With regard to the adoption of cloud services in South Africa, Vorster cites the challenges of data availability, bandwidth issues and the high cost of data as major issues. That said, this situation is currently resolving, with many initiatives in place to deliver more available, more affordable bandwidth. One example is the Metro Ethernet, available in major centres and capable of delivering high bandwidth at relatively low cost. The cloud is becoming increasingly viable and is beginning to make solid business sense for customers.

Despite barriers to entry being steadily removed, Vorster believes some customers are going to take years to get into the cloud because of their own infrastructure issues. However, the need to incorporate good governance and compliance is driving the push for cloud computing and disaster recovery management.

“For auditors, having tape-based backup simply is no longer sufficient. These backups are time consuming at best, meaning that in the event of a disaster companies could take weeks to get back up and running.
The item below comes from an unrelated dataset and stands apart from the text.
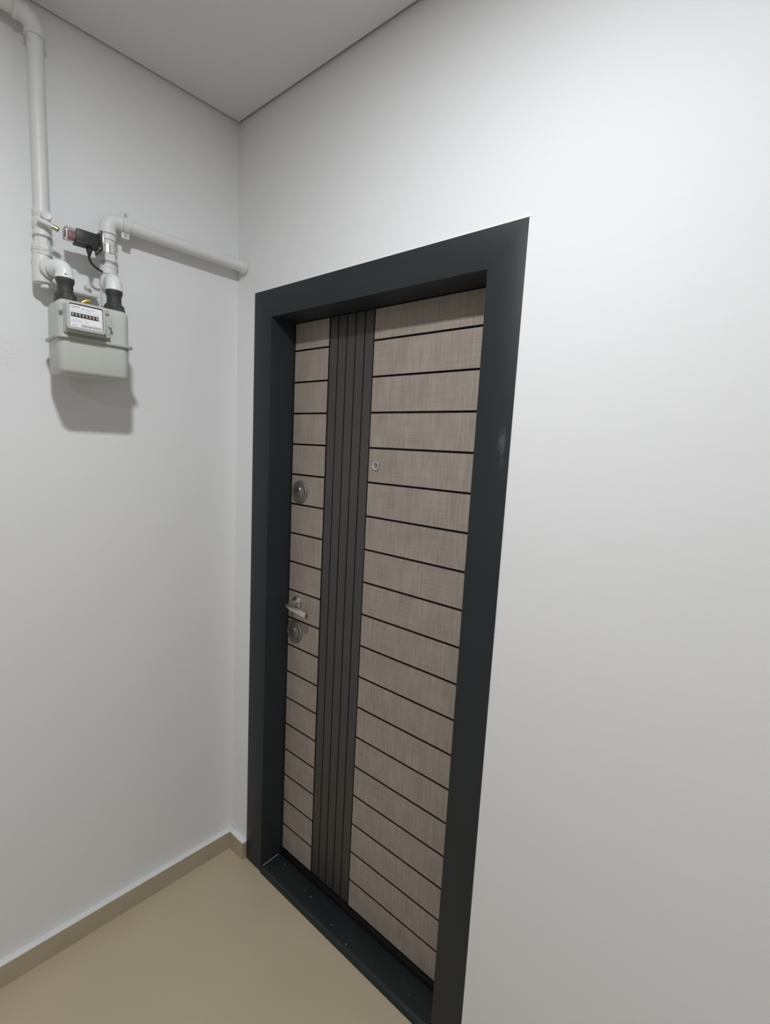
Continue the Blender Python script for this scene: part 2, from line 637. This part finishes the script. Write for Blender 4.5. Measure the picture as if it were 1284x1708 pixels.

In today’s fast-paced business world this could mean that they never fully recover, and fail completely. Tape-based backup does not deliver the comprehensive data recovery strategy that cloud solutions are able to,” says Vorster.

Bringing DR strategies in-house also represents a significant cost for companies, as they often do not have adequate data centre infrastructure, and building this infrastructure is sometimes not financially viable. While organisations need to include DR into their backup strategy, cost reduction and flexibility are also an issue. In light of these challenges, the need for DR is practically forcing companies to look at cloud computing as an option.

“Incorporating DR as part of a cloud initiative has several other benefits as well. Cloud solutions have a very small footprint, particularly in terms of power usage, and the processing required in a shared environment means that organisations do not require a vast amount of infrastructure. The bonus of course is that you only pay for what you use, offering enhanced flexibility and scalability to grow with the organisation as needs require. This is a model that most companies find very attractive in these tough economic times. While organisations in South Africa may have been slow to adopt cloud services, in the long run, DR in the cloud is going to be a very cost effective way of reaching compliance and governance goals,” Vorster concludes.